*Given exercise*
All records below must be retyped exactly.

________________________________________

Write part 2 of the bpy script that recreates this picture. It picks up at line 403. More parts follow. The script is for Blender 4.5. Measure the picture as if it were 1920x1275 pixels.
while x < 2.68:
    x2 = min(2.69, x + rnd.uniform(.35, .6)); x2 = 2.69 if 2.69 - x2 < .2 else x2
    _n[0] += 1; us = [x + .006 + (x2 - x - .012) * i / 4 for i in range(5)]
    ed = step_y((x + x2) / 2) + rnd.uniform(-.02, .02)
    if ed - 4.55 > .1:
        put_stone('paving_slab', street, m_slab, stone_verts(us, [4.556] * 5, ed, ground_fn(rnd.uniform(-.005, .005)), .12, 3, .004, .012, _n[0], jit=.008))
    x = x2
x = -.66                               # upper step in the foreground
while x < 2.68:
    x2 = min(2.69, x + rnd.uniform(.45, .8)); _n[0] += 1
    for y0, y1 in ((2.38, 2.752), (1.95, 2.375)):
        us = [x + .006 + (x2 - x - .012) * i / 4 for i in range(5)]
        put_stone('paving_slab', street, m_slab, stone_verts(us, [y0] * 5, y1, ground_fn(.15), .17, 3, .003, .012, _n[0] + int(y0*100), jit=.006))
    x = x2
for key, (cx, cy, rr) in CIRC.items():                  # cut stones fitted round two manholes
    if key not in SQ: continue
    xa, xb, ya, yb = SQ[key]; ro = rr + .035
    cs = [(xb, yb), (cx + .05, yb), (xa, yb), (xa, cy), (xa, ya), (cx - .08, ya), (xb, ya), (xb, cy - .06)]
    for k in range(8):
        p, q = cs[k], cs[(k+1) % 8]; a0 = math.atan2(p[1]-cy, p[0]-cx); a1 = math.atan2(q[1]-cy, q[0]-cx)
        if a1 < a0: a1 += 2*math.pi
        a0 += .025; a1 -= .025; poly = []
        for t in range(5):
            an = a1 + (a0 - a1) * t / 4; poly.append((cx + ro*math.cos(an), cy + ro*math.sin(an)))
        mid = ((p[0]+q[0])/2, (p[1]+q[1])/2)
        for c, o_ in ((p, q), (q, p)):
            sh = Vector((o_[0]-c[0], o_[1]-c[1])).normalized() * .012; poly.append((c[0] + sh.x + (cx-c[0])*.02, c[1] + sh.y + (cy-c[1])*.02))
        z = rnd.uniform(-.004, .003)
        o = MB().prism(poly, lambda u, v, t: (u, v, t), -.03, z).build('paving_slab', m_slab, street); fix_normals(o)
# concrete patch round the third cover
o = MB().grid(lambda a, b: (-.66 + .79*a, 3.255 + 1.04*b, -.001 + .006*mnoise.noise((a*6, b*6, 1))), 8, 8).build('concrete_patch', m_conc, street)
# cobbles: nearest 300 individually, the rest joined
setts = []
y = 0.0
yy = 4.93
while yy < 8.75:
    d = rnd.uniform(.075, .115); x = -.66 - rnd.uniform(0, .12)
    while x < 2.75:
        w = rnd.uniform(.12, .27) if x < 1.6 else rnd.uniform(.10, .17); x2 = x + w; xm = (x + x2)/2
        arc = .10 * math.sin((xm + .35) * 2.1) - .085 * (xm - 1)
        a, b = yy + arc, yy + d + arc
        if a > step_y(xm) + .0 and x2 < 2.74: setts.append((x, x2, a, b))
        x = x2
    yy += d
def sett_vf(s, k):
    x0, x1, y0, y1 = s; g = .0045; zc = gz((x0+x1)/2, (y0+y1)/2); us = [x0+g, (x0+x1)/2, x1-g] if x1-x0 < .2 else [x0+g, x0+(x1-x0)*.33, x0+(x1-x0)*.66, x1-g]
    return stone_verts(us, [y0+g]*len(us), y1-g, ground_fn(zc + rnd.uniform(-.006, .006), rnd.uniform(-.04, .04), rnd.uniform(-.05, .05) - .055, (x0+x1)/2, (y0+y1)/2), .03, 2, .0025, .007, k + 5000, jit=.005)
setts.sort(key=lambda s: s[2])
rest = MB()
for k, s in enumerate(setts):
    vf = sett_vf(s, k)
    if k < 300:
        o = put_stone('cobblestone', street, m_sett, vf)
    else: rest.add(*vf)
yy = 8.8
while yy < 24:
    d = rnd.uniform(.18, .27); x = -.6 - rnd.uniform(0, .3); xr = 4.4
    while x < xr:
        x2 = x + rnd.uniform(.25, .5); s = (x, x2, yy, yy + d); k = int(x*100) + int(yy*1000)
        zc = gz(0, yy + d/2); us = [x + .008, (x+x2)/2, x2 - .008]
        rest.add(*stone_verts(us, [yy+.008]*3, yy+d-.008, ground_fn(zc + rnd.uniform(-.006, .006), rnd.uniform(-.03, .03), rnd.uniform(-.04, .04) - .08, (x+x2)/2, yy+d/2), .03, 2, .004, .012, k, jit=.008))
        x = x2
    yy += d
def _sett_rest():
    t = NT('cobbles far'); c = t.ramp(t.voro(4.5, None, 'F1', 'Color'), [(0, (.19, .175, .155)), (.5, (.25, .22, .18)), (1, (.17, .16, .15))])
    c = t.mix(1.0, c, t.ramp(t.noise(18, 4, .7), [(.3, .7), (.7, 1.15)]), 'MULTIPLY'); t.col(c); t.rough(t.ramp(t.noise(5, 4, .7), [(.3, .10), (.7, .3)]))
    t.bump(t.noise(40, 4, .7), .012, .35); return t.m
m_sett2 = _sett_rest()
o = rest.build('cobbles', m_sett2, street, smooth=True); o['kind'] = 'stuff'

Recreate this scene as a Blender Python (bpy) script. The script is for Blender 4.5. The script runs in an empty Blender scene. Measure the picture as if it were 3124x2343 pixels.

________________________________________

*Written response*
Write part 2 of the bpy script that recreates this picture. It picks up at line 403. More parts follow. The script is for Blender 4.5. Measure the picture as if it were 1920x1275 pixels.
while x < 2.68:
    x2 = min(2.69, x + rnd.uniform(.35, .6)); x2 = 2.69 if 2.69 - x2 < .2 else x2
    _n[0] += 1; us = [x + .006 + (x2 - x - .012) * i / 4 for i in range(5)]
    ed = step_y((x + x2) / 2) + rnd.uniform(-.02, .02)
    if ed - 4.55 > .1:
        put_stone('paving_slab', street, m_slab, stone_verts(us, [4.556] * 5, ed, ground_fn(rnd.uniform(-.005, .005)), .12, 3, .004, .012, _n[0], jit=.008))
    x = x2
x = -.66                               # upper step in the foreground
while x < 2.68:
    x2 = min(2.69, x + rnd.uniform(.45, .8)); _n[0] += 1
    for y0, y1 in ((2.38, 2.752), (1.95, 2.375)):
        us = [x + .006 + (x2 - x - .012) * i / 4 for i in range(5)]
        put_stone('paving_slab', street, m_slab, stone_verts(us, [y0] * 5, y1, ground_fn(.15), .17, 3, .003, .012, _n[0] + int(y0*100), jit=.006))
    x = x2
for key, (cx, cy, rr) in CIRC.items():                  # cut stones fitted round two manholes
    if key not in SQ: continue
    xa, xb, ya, yb = SQ[key]; ro = rr + .035
    cs = [(xb, yb), (cx + .05, yb), (xa, yb), (xa, cy), (xa, ya), (cx - .08, ya), (xb, ya), (xb, cy - .06)]
    for k in range(8):
        p, q = cs[k], cs[(k+1) % 8]; a0 = math.atan2(p[1]-cy, p[0]-cx); a1 = math.atan2(q[1]-cy, q[0]-cx)
        if a1 < a0: a1 += 2*math.pi
        a0 += .025; a1 -= .025; poly = []
        for t in range(5):
            an = a1 + (a0 - a1) * t / 4; poly.append((cx + ro*math.cos(an), cy + ro*math.sin(an)))
        mid = ((p[0]+q[0])/2, (p[1]+q[1])/2)
        for c, o_ in ((p, q), (q, p)):
            sh = Vector((o_[0]-c[0], o_[1]-c[1])).normalized() * .012; poly.append((c[0] + sh.x + (cx-c[0])*.02, c[1] + sh.y + (cy-c[1])*.02))
        z = rnd.uniform(-.004, .003)
        o = MB().prism(poly, lambda u, v, t: (u, v, t), -.03, z).build('paving_slab', m_slab, street); fix_normals(o)
# concrete patch round the third cover
o = MB().grid(lambda a, b: (-.66 + .79*a, 3.255 + 1.04*b, -.001 + .006*mnoise.noise((a*6, b*6, 1))), 8, 8).build('concrete_patch', m_conc, street)
# cobbles: nearest 300 individually, the rest joined
setts = []
y = 0.0
yy = 4.93
while yy < 8.75:
    d = rnd.uniform(.075, .115); x = -.66 - rnd.uniform(0, .12)
    while x < 2.75:
        w = rnd.uniform(.12, .27) if x < 1.6 else rnd.uniform(.10, .17); x2 = x + w; xm = (x + x2)/2
        arc = .10 * math.sin((xm + .35) * 2.1) - .085 * (xm - 1)
        a, b = yy + arc, yy + d + arc
        if a > step_y(xm) + .0 and x2 < 2.74: setts.append((x, x2, a, b))
        x = x2
    yy += d
def sett_vf(s, k):
    x0, x1, y0, y1 = s; g = .0045; zc = gz((x0+x1)/2, (y0+y1)/2); us = [x0+g, (x0+x1)/2, x1-g] if x1-x0 < .2 else [x0+g, x0+(x1-x0)*.33, x0+(x1-x0)*.66, x1-g]
    return stone_verts(us, [y0+g]*len(us), y1-g, ground_fn(zc + rnd.uniform(-.006, .006), rnd.uniform(-.04, .04), rnd.uniform(-.05, .05) - .055, (x0+x1)/2, (y0+y1)/2), .03, 2, .0025, .007, k + 5000, jit=.005)
setts.sort(key=lambda s: s[2])
rest = MB()
for k, s in enumerate(setts):
    vf = sett_vf(s, k)
    if k < 300:
        o = put_stone('cobblestone', street, m_sett, vf)
    else: rest.add(*vf)
yy = 8.8
while yy < 24:
    d = rnd.uniform(.18, .27); x = -.6 - rnd.uniform(0, .3); xr = 4.4
    while x < xr:
        x2 = x + rnd.uniform(.25, .5); s = (x, x2, yy, yy + d); k = int(x*100) + int(yy*1000)
        zc = gz(0, yy + d/2); us = [x + .008, (x+x2)/2, x2 - .008]
        rest.add(*stone_verts(us, [yy+.008]*3, yy+d-.008, ground_fn(zc + rnd.uniform(-.006, .006), rnd.uniform(-.03, .03), rnd.uniform(-.04, .04) - .08, (x+x2)/2, yy+d/2), .03, 2, .004, .012, k, jit=.008))
        x = x2
    yy += d
def _sett_rest():
    t = NT('cobbles far'); c = t.ramp(t.voro(4.5, None, 'F1', 'Color'), [(0, (.19, .175, .155)), (.5, (.25, .22, .18)), (1, (.17, .16, .15))])
    c = t.mix(1.0, c, t.ramp(t.noise(18, 4, .7), [(.3, .7), (.7, 1.15)]), 'MULTIPLY'); t.col(c); t.rough(t.ramp(t.noise(5, 4, .7), [(.3, .10), (.7, .3)]))
    t.bump(t.noise(40, 4, .7), .012, .35); return t.m
m_sett2 = _sett_rest()
o = rest.build('cobbles', m_sett2, street, smooth=True); o['kind'] = 'stuff'

Recreate this scene as a Blender Python (bpy) script. The script is for Blender 4.5. The script runs in an empty Blender scene. Measure the picture as if it were 3124x2343 pixels.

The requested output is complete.